Congress will need a majority vote by both houses to uphold the decision.
Nevada's Republican governor, Kenny Guinn, said he was outraged. Within hours, Nevada filed suit in federal court arguing the way the Energy Department came to its conclusions in recommending the site violated a 1982 nuclear waste law. The suit had been expected.
Nuclear power produces 20 percent of the nation's energy, and 40 percent of the Navy's fleet depends on nuclear power, a White House spokesman said. Mr. Bush's decision marks a major step in the decades-long dispute over what to do with the waste generated by commercial nuclear power plants and by the government nuclear weapons program.
Yucca Mountain is located on federal land in an isolated area 100 miles from Las Vegas, and the storage facility is 1,000 feet underground.
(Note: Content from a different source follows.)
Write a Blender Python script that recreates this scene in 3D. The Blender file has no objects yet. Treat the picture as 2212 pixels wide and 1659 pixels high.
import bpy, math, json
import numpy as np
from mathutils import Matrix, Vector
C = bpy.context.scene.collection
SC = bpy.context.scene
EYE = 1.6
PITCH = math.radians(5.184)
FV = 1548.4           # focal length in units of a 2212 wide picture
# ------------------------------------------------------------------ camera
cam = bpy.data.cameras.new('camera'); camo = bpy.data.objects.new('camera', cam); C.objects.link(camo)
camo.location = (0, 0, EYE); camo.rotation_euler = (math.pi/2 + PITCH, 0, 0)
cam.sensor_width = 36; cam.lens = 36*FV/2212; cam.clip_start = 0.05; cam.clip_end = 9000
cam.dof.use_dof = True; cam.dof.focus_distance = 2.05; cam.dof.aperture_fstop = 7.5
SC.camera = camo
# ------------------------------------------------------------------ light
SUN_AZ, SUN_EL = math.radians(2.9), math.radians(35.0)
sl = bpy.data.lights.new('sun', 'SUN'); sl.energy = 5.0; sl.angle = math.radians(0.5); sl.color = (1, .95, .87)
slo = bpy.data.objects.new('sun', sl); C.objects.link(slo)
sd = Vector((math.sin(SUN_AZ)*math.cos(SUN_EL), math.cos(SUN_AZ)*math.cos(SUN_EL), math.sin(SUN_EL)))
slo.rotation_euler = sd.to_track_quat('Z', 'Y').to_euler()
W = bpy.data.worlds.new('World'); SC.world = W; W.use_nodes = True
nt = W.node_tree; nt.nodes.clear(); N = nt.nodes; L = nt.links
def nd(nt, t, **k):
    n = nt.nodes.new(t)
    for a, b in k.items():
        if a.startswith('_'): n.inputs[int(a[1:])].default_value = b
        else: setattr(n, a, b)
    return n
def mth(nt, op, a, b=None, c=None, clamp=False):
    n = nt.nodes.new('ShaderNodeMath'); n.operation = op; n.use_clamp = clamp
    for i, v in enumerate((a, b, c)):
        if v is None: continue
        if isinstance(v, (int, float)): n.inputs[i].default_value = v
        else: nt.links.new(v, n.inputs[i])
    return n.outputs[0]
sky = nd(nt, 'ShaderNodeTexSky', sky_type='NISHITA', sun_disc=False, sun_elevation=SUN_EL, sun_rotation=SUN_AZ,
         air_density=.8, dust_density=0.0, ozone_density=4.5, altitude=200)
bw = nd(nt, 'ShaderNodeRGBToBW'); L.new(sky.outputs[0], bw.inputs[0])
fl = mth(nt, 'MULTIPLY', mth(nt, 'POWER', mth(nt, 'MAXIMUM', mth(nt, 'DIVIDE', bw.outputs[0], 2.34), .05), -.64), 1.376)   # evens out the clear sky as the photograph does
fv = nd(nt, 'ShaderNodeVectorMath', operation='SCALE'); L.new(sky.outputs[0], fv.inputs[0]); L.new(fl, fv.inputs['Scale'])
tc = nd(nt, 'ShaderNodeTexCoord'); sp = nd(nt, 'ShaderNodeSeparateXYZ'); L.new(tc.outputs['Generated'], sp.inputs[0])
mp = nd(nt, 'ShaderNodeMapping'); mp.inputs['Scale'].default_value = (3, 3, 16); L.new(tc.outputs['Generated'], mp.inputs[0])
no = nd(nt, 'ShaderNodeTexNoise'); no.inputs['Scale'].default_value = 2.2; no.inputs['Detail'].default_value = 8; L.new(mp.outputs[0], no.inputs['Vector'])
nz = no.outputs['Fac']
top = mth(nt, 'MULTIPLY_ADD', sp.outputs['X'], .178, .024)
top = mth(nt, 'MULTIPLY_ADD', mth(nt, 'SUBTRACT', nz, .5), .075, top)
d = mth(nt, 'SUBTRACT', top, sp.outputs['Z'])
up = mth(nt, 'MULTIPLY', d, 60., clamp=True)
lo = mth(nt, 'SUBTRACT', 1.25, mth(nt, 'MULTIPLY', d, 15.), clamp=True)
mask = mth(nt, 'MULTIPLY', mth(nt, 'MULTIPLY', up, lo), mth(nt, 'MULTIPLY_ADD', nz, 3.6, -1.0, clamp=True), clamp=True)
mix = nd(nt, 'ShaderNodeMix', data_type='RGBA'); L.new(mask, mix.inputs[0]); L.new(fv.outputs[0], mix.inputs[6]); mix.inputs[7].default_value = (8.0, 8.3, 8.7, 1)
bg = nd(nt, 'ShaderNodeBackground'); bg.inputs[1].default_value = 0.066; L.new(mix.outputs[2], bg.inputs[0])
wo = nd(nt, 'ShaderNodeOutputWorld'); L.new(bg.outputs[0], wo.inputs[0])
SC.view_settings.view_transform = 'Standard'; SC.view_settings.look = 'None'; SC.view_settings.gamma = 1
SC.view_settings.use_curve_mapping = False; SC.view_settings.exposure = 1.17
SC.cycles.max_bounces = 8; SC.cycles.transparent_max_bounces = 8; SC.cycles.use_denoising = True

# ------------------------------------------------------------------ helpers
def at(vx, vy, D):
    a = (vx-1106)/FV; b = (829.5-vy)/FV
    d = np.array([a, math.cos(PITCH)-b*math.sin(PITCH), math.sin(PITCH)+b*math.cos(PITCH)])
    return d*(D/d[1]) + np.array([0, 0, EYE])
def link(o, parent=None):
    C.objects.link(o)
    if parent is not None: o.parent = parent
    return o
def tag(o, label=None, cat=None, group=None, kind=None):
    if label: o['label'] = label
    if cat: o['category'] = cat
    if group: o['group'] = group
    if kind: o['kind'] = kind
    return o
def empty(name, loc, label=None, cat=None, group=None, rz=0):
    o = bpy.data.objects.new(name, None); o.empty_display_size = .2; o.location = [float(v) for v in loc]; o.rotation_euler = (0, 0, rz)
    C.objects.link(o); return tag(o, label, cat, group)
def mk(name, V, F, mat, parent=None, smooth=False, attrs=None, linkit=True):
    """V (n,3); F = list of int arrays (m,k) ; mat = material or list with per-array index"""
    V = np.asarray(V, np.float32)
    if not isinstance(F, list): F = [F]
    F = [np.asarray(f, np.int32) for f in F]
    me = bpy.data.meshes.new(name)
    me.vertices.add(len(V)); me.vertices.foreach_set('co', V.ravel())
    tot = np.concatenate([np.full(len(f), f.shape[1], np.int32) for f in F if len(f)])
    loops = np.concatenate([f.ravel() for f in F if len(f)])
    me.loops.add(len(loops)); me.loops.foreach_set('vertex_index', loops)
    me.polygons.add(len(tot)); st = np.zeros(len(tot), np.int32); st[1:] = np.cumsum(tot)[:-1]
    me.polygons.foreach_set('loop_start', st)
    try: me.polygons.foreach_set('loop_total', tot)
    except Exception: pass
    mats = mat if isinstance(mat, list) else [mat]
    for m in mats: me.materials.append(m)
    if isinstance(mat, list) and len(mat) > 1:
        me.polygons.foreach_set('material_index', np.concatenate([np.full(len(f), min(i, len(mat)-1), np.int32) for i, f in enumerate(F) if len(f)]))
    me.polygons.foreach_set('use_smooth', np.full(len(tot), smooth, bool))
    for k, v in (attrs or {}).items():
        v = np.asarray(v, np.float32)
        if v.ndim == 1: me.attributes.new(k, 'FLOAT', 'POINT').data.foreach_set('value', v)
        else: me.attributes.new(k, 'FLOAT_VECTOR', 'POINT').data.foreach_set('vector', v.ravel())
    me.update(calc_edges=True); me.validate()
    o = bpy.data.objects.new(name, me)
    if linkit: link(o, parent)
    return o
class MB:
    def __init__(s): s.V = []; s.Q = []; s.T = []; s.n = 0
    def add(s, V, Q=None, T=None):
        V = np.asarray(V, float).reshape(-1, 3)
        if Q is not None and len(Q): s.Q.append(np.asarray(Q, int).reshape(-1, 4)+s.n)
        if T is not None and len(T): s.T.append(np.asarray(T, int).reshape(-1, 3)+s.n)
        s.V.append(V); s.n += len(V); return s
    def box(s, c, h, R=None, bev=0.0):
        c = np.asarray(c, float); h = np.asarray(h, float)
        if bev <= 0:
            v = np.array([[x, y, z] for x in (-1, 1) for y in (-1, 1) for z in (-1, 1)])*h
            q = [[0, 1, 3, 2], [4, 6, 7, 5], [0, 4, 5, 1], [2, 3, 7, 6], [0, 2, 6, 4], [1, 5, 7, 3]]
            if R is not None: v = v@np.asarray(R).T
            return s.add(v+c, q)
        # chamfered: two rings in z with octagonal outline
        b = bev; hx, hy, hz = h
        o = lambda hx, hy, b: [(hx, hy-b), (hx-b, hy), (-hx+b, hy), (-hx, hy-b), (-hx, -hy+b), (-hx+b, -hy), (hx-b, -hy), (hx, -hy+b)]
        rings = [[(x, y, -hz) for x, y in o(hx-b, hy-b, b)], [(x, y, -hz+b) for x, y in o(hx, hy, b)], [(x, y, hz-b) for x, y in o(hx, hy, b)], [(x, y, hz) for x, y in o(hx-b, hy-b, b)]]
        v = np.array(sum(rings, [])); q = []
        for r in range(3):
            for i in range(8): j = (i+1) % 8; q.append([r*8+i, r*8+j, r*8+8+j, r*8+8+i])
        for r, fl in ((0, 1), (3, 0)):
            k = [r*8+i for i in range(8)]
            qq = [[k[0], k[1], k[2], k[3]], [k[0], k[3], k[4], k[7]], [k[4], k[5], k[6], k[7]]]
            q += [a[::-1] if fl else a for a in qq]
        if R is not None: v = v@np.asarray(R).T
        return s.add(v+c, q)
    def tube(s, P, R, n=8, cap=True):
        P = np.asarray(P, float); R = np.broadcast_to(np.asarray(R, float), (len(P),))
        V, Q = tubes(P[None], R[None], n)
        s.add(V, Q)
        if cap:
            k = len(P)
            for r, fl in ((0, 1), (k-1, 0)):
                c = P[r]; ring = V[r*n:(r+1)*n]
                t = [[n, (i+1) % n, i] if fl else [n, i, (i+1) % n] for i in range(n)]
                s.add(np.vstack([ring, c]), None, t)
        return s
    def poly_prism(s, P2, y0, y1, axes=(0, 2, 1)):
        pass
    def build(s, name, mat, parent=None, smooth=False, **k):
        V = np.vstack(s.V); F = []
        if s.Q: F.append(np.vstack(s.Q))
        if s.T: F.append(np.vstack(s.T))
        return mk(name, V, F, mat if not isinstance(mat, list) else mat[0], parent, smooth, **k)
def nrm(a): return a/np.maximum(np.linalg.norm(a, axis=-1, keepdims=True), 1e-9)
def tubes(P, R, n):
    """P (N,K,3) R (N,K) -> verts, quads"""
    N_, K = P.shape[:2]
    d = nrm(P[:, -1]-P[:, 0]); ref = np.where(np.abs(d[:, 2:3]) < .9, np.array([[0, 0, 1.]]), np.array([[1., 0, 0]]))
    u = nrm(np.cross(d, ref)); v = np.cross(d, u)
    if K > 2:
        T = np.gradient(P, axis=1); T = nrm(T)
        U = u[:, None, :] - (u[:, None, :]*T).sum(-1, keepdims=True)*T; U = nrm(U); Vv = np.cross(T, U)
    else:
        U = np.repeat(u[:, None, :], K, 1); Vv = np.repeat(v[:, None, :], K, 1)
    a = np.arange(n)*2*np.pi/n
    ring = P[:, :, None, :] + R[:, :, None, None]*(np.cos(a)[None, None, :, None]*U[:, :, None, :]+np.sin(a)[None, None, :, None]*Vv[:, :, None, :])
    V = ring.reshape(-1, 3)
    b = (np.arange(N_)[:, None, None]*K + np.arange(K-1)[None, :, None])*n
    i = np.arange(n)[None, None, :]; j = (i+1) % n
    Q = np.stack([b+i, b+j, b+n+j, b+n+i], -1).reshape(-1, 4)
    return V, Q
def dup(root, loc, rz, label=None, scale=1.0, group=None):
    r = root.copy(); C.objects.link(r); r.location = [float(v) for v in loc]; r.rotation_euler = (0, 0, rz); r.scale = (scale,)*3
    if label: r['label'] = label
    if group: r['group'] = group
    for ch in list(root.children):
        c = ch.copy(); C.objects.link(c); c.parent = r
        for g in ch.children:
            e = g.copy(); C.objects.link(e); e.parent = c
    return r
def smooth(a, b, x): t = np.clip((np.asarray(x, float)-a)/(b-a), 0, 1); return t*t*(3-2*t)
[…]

House Speaker J. Dennis Hastert, Illinois Republican, called the announcement a wise decision and has pledged to quickly move the measure through the House. "After two decades of study, we know this remote location beneath the Nevada desert is a safe, secure and viable site and should be completed without further delay," Mr. Hastert said.
"In these times, Americans deserve the peace of mind that spent nuclear fuel will be consolidated into one secure location, rather than scattered across the country in over 130 various sites," Mr. Hastert said.
More than 161 million people live within 75 miles of the current locations designed to be temporary storage containers. The temporary sites should be able to withstand current terrorist threats, but that may not be the case in the future, Mr. Abraham said.
"These materials would be far better secured in a deep underground repository at Yucca Mountain," Mr. Abraham said.
Nevada has 60 days to submit a notice of disapproval to Congress, where supporters and opponents are lining up for battle. Filibusters are prohibited, and lawmakers have a 90-day legislative clock to pass the measure.
"That is where the game will be played," said John Sununu, co-chairman of the Yucca Mountain Initiative, sponsored by the U.S. Chamber of Commerce. "This is the right national policy, and this is the right time," said Mr. Sununu, who is a former governor of New Hampshire and White House chief of staff to former President George Bush.
The proposal also faces legal challenges from Nevada Republican Sen. John Ensign, and Sen. Harry Reid, Democrat and assistant majority leader.
Mr. Reid declined to comment this week on their legislative strategy. But the state of Nevada has hired former Senate Parliamentarian Robert B. Dove as its consultant.
Mr. Dove is a 35-year veteran of Capitol Hill and was appointed to the parliamentarian post in 1981. He was fired last year by then-Majority Leader Trent Lott, Mississippi Republican, reportedly for inconsistencies in his rulings during the budget battle.
Mr. Dove said he was hired by Mr. Guinn for his parliamentarian savvy to defeat the measure when it reaches the Senate.
"One of the things about the Senate, which I gathered from 35 years of working there, is it is always easier to play defense than offense. There are so many ways to stop things," Mr. Dove said.
Mr. Dove would not discuss the advice he is giving his clients, including whether to play out the legislative clock, which is expected to be limited during this election year.
With Mr. Dove leading the opposition, Mr. Sununu predicts the strategy to block the measure will be to find an "arcane technical procedure to thwart the intent of the original legislation."
The Yucca Mountain issue will most likely be turned into a "political football" that will be won or lost on a technicality, Mr. Sununu said.
Congress required a deep underground repository to store radioactive waste in the 1982 passage of the Nuclear Waste Policy Act. The energy secretary was directed by Congress in 1987 to investigate and recommend to the president whether Yucca Mountain would be a safe site.
Bill Sammon and the Associated Press contributed to this report.